Most important though is the dialogue between the two eras, the way in which Polish art is put in a new context. As Crowley says as we leave the exhibition, “We want to break the negative image, the negative stereotypes, and embrace Poland’s sense of optimism and its place in the world today.”

The Power of Fantasy

Until 18 September
Bozar
Ravensteinstraat 23, Brussels
www.bozar.be

Focus on Polish culture

As well as its art, Poland will also be showcasing its music, films,
theatre and literature during the six-month EU presidency that began
earlier this month. Most events are in Brussels, but also Antwerp,
Ghent and Leuven get a look-in.

One of the latest confirmations is that Polish film-maker Roman
Polanski will make an appearance in Brussels in the autumn to
coincide with an exhibition illustrating his career through photographs,
archive footage and film posters.

On the classical musical front, one composer who will be in the
spotlight is Karol Szymanowski (1882-1937), whose musical
influences were from his homeland as well as from Debussy, Ravel
and Stravinksy. Music by Krzysztof Penderecki, described as Poland’s
greatest living composer, will also be performed, and in one concert
Penderecki will conduct his own violin concerto no. 2 with the Sinfonia
Varsovia orchestra.

Other projects include the I, Culture Orchestra, bringing together
young musicians from Poland and countries to the east of the EU,
such as Armenia, Georgia and Ukraine in order to emphasize how
both the East and the West influence Europe’s cultural identity.
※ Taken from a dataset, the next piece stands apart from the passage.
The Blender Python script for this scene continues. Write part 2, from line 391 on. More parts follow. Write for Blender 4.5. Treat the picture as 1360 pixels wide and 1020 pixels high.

On July 21 creative sewing workshops will take place in 12 capital
cities around the world, including Brussels. They will be open to
everyone with or without sewing experience. “There’s nothing more
individual,” said Olga Wysocka of the Adam Mickiewicz Institute, which
is coordinating the presidency’s international cultural programme.
“And yet at the same time, there’s nothing more collective.”

Another highlight is the recognition of the late Czeslaw Milosz, winner
of the Nobel Prize for Literature, whose birth was 100 years ago this
year. Milosz will be celebrated with the publication of an audio book
of his poetry recorded in several languages.